• _GOAL_: Each line should be copied exactly.

• _RECORDS PROVIDED_:
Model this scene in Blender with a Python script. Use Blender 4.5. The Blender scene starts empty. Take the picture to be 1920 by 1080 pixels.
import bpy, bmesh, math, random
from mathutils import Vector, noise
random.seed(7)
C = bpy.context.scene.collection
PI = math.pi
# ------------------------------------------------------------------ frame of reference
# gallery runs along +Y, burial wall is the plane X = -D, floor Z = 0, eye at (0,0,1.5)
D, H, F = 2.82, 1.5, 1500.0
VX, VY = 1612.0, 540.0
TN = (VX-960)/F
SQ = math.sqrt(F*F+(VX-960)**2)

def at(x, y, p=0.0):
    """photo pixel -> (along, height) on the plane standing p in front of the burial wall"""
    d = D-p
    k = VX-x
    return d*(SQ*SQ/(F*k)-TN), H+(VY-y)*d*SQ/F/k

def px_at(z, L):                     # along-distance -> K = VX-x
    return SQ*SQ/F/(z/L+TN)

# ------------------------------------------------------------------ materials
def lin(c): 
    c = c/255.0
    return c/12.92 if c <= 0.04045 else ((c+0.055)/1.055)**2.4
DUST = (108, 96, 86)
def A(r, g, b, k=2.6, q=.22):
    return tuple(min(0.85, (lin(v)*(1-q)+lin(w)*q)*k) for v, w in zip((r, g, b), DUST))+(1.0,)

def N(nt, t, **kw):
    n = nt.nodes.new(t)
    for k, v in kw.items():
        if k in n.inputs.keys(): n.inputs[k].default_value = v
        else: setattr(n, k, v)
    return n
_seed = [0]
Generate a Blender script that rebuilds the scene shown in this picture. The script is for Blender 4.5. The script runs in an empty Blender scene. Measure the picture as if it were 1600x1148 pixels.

• _RESPONSE TO THIS TASK_:
Model this scene in Blender with a Python script. Use Blender 4.5. The Blender scene starts empty. Take the picture to be 1920 by 1080 pixels.
import bpy, bmesh, math, random
from mathutils import Vector, noise
random.seed(7)
C = bpy.context.scene.collection
PI = math.pi
# ------------------------------------------------------------------ frame of reference
# gallery runs along +Y, burial wall is the plane X = -D, floor Z = 0, eye at (0,0,1.5)
D, H, F = 2.82, 1.5, 1500.0
VX, VY = 1612.0, 540.0
TN = (VX-960)/F
SQ = math.sqrt(F*F+(VX-960)**2)

def at(x, y, p=0.0):
    """photo pixel -> (along, height) on the plane standing p in front of the burial wall"""
    d = D-p
    k = VX-x
    return d*(SQ*SQ/(F*k)-TN), H+(VY-y)*d*SQ/F/k

def px_at(z, L):                     # along-distance -> K = VX-x
    return SQ*SQ/F/(z/L+TN)

# ------------------------------------------------------------------ materials
def lin(c): 
    c = c/255.0
    return c/12.92 if c <= 0.04045 else ((c+0.055)/1.055)**2.4
DUST = (108, 96, 86)
def A(r, g, b, k=2.6, q=.22):
    return tuple(min(0.85, (lin(v)*(1-q)+lin(w)*q)*k) for v, w in zip((r, g, b), DUST))+(1.0,)

def N(nt, t, **kw):
    n = nt.nodes.new(t)
    for k, v in kw.items():
        if k in n.inputs.keys(): n.inputs[k].default_value = v
        else: setattr(n, k, v)
    return n
_seed = [0]
Generate a Blender script that rebuilds the scene shown in this picture. The script is for Blender 4.5. The script runs in an empty Blender scene. Measure the picture as if it were 1600x1148 pixels.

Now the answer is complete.